Pruning - the process of controlling the shape and growth rate of a tree by cutting back the shoots, stems and branches.

Raceme - a type of elongated flower that is composed of individual stalks all growing from a central stem; ex. Flower type found on wisteria trees.

Ramification - the dense branching structure of a bonsai that only develops after years of repeated pruning of the branches.

Repotting - the practice of replanting a bonsai tree at regular intervals to perform health maintaining tasks such as: root washing, inspecting, pruning, soil refreshing, and potting in a different or larger pot; all imperative to the health of a bonsai.

Rootball - the large mass of roots and soil visible when a tree is taken out of its pot or pulled from the ground.

Root pruning - the practice of cutting back the roots of bonsai in order to make room in the container for fresh soil and to encourage new root growth.

Rootstock - is the root system and main stem to be used as the base of a new tree when propagating through grafting.

Scion - is a small section of a tree, which contains all of the desirable characteristics of the parent tree that will be propagated into a new tree through grafting on top of the rootstock.

Shakan - a traditional Japanese bonsai style; also called slanting. Where the trees' trunk, appears similar to the formal upright style, but the trunk is slanting to one side.

Shari - an area where the bark and cambium have been removed from the trunk to suggest the struggle against fierce weather such as: wind, lightning, snow and ice

Species - the unit of classification for a plant with identifiable characteristics

Suiseki - stones that appear to look like large boulders or mountains and represent the spirit or essence of each; sometime used in a formal bonsai display.

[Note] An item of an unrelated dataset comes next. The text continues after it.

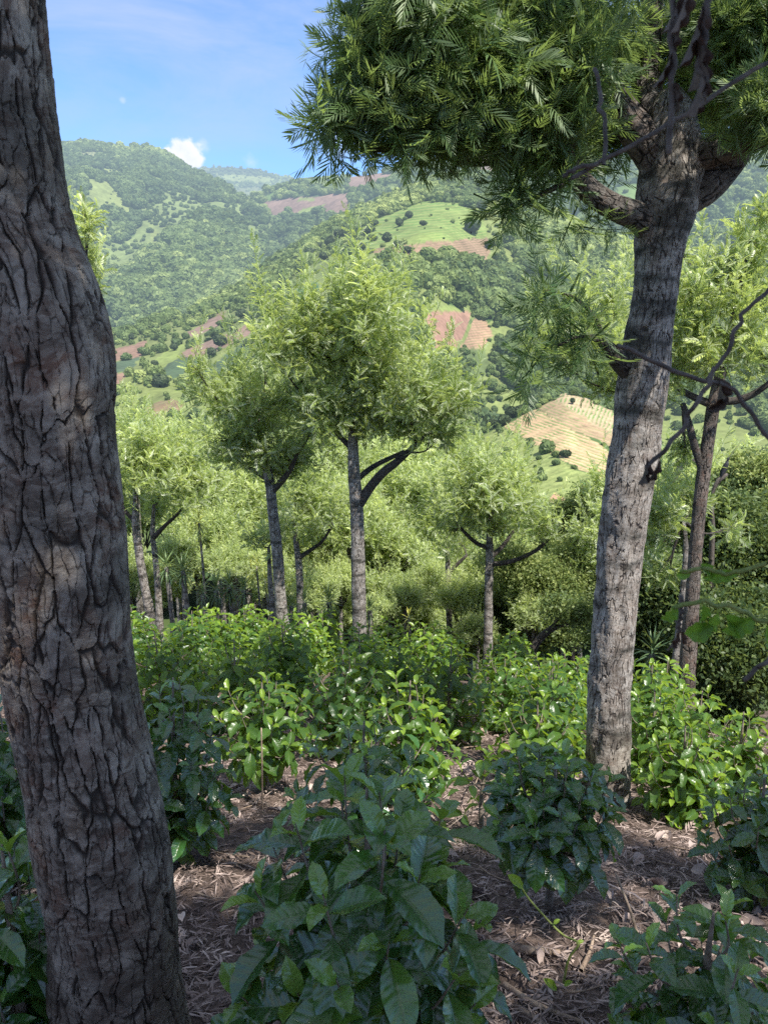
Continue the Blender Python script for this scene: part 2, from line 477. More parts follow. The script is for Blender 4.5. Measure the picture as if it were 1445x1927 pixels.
# ------------------------------------------------------------------ hills
def inpoly(px, py, poly):
    ins = np.zeros(px.shape, bool)
    n = len(poly)
    for k in range(n):
        x0, y0 = poly[k]
        x1, y1 = poly[(k + 1) % n]
        if y0 == y1:
            continue
        c = ((y0 > py) != (y1 > py)) & (px < (x1 - x0) * (py - y0) / (y1 - y0) + x0)
        ins ^= c
    return ins

class Hill:
    pass

def make_hill(name, crest, foot, cols, rows, amp, nscale, seed, covers, base=(0.035, 0.062, 0.022), dens0=1.0, grain=0.05, bulge=0.0, gully=0.0, patch=None):
    crest, foot = np.array(crest, float), np.array(foot, float)
    px = np.linspace(crest[0, 0], crest[-1, 0], cols)
    def ip(A, k, inv=False):
        v = 1 / A[:, k] if inv else A[:, k]
        y = np.interp(px, A[:, 0], v)
        return y
    v = np.linspace(0, 1, rows)[:, None]
    py = ip(crest, 1)[None] * (1 - v) + ip(foot, 1)[None] * v
    iY = ip(crest, 2, True)[None] * (1 - v) + ip(foot, 2, True)[None] * v
    ker = np.hanning(19); ker /= ker.sum()
    sm = lambda A: np.stack([np.convolve(np.pad(a_, 9, mode='reflect', reflect_type='odd'), ker, 'valid') for a_ in A])
    py, iY = sm(py), sm(iY)
    PX = np.broadcast_to(px[None], py.shape)
    P = at(PX, py, 1 / iY)
    D = P[..., 1]
    n = fbm(P[..., 0] / nscale, P[..., 1] / nscale, seed, 5) - 0.5
    rid = abs(fbm(P[..., 0] / nscale * 0.8 + 9, P[..., 1] / nscale * 0.35 + 4, seed + 3, 4) - 0.5) * 2
    fade = np.clip(v * 5 + 0.12, 0, 1)
    P[..., 2] += amp * n * 2 * fade - gully * (0.35 - rid).clip(0) * fade + bulge * np.sin(np.pi * v)
    # land cover painted on the actual surface points
    q = proj(P)
    jx = (vnoise(P[..., 0] / (nscale * 0.06), P[..., 1] / (nscale * 0.06), seed + 21) - 0.5) * 9
    jy = (vnoise(P[..., 0] / (nscale * 0.06) + 31, P[..., 1] / (nscale * 0.06), seed + 22) - 0.5) * 6
    qx, qy = q[..., 0] + jx, q[..., 1] + jy
    cov = np.broadcast_to(np.array(base), P.shape).copy()
    rcol = cov.copy()
    row = np.zeros(D.shape)
    ramt = np.zeros(D.shape)
    den = np.full(D.shape, dens0)
    if patch is not None:
        pn = fbm(P[..., 0] / (nscale * 0.35), P[..., 1] / (nscale * 0.35) * 0.6, seed + 40, 4)
        mk = pn > patch[0]
        cov[mk] = patch[1]
        den[mk] = patch[2]
    for poly, colr, d, rows_ in covers:
        mk = inpoly(qx, qy, poly)
        cov[mk] = colr
        den[mk] = d
        ramt[mk] = 0
        if rows_:
            a, b, c2, am = rows_
            row[mk] = (a * q[..., 0] + b * q[..., 1])[mk]
            rcol[mk] = c2
            ramt[mk] = am
    # back slope behind the crest
    back = P[0].copy()
    back[:, 1] *= 1.25
    back[:, 2] -= 0.25 * D[0]
    V = np.concatenate([back[None], P], 0)
    ex = lambda A: np.concatenate([A[:1], A], 0)
    o = new_obj(name, V.reshape(-1, 3), grid_faces(rows + 1, cols)[:, ::-1], M['hill'], None,
                {'cov': ex(cov).reshape(-1, 3), 'rowcol': ex(rcol).reshape(-1, 3), 'row': ex(row).ravel(), 'rowamt': ex(ramt).ravel(), 'grain': np.full(V.shape[0] * V.shape[1], grain)})
    o['kind'] = 'structure'
    h = Hill()
    h.P, h.q, h.den, h.D, h.o = P, q, den, D, o
    return h

def hill_pick(h, px, py):
    d = (h.q[..., 0] - px) ** 2 + (h.q[..., 1] - py) ** 2
    k = np.unravel_index(np.argmin(d), d.shape)
    return h.P[k]

BROWN = (0.185, 0.128, 0.098)
RUST = (0.21, 0.135, 0.095)
TAN = (0.42, 0.29, 0.17)
LGREEN = (0.155, 0.185, 0.062)
BGREEN = (0.165, 0.205, 0.062)
DGREEN = (0.045, 0.085, 0.035)

far = make_hill('distant_ridge', [(280, 345, 5200), (330, 322, 5200), (380, 316, 5200), (430, 314, 5200), (480, 319, 5200), (520, 328, 5100), (545, 333, 5000), (620, 350, 5000), (700, 380, 5000)],
                [(280, 420, 3800), (700, 420, 3800)], 160, 40, 50, 700, 5, [([(400, 325), (520, 335), (500, 345), (420, 340)], LGREEN, 0.1, None)], base=(0.06, 0.085, 0.035), dens0=0.5, grain=0.006, patch=(0.55, (0.12, 0.14, 0.06), 0.1))
mtA = make_hill('forested_mountain', [(-500, 330, 2600), (-200, 290, 2700), (0, 284, 2750), (125, 278, 2800), (150, 272, 2800), (166, 269, 2800), (190, 276, 2800), (235, 282, 2800), (262, 279, 2800), (285, 282, 2780), (312, 296, 2750), (340, 312, 2700), (362, 326, 2650), (400, 342, 2500), (450, 372, 2300), (500, 410, 2050), (560, 480, 1750), (620, 560, 1500)],
                [(-500, 800, 850), (0, 760, 900), (215, 720, 1000), (400, 640, 1150), (620, 620, 1350)], 420, 230, 70, 420, 11,
                [([(148, 284), (228, 286), (218, 298), (150, 301)], (0.16, 0.17, 0.08), 0.0, (0.16, 0.05, DGREEN, 0.9)),
                 ([(160, 332), (205, 345), (255, 400), (195, 406), (165, 385)], LGREEN, 0.06, None),
                 ([(165, 318), (240, 320), (225, 335), (170, 335)], LGREEN, 0.2, None),
                 ([(280, 420), (300, 440), (330, 470), (290, 470)], LGREEN, 0.25, None),
                 ([(378, 345), (400, 360), (395, 372), (370, 352)], LGREEN, 0.1, None)],
                base=(0.045, 0.075, 0.028), dens0=1.0, grain=0.012, gully=190, patch=(0.57, (0.13, 0.165, 0.06), 0.25))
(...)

Taproot - the large root of a tree that grows vertically downward, anchoring it into the ground; it is usually referred to in bonsai, because of its need to be pruned shorter or removed for container cultivation.

Tokonoma - a Japanese tradition of creating a specific area in the home where bonsai, accessory plants, Suiseki, and scrolls are displayed together in harmony.

Wound sealant - a number of compounds formulated to seal cuts made on branches or the trunk of bonsai to prevent the loss of moisture and promote heeling

Yamadori - trees collected from the wild, which have been shaped by nature alone and have been collected to be developed into bonsai.

Yose-ue - a traditional Japanese bonsai style; also called a group or forest. Where the trees are arranged in a container to resemble a group or forest of trees.